The artists went to work on Monday when the festival began. On Friday afternoon, they will be completing their works on the many buildings scattered throughout the city.
“Untitled” by David Leitner, Kirchengasse 44, Vienna,
Source: Calle Libre website
The tour will take visitors on a meandering path in the sixth and seventh districts, from street to street and from one spot to the next. One of these spots is a vacant lot in Apollogasse, where the Mexican artist Said Dokins is designing a house wall. Another is in Richard-Waldemar-Park and Kaunitzgasse.
"Highest Impact!" - a mural in a Mexican Prison,
Source: Said Dokins website, 2018
In between the larger works are also small, hidden away gems, adding up to a total of six to seven kilometres in length of streets, making the tour last around two and a half hours. Visitors will also have a chance to meet the artists, who will be discussing the techniques they used, the motifs behind the works and their experiences.
“CADMIAE PROMETHIUM & RODODENDRON JAPONICUM” by FABIO PETANI,
Paltaufgasse 2, Vienna, Source: Calle Libre website
As a street art festival, Calle Libre is eight years old and this year’s theme is “RE:PRESENT”. Their idea is to find an expression and comment on the current wave of xenophobia, social polarisation and obsession with security sweeping across the Western hemisphere.
They find the roots of these problems in centuries of colonial past, cultural appropriation and subjugation of peoples. This historic context leads to a perpetual “othering” of people with different customs and traditions. Their goal is to provoke debate on the topic, eventually leading to a revaluation of the societal obligations to the dispossessed and the exploited through imperialism in its various forms.

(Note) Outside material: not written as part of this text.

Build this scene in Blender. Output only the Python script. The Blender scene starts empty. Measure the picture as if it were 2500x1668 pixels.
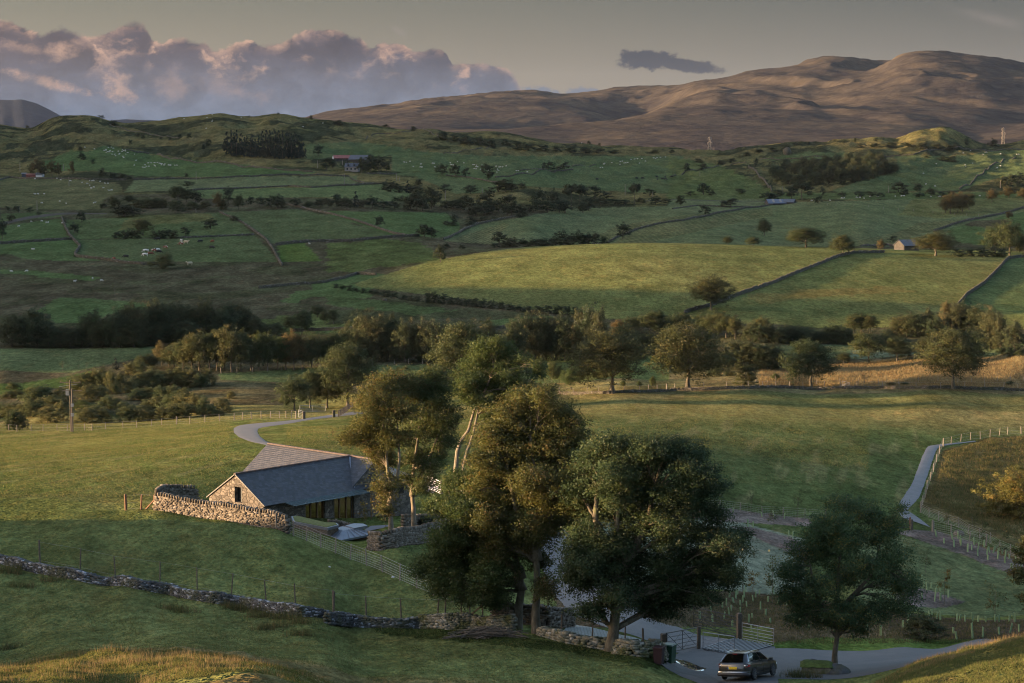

Untitled piece by video.sckre Liniengasse 29, Vienna,
Source: Calle Libre website
The organisers behind Calle Libre see street art as the perfect outlet for their ideas, as it has a unique way of integrating expressions of culture into the fabric of society. They hope to open up the conservative landscape of Vienna to a wider world with the help of this artform’s blend of activism and visual aesthetic.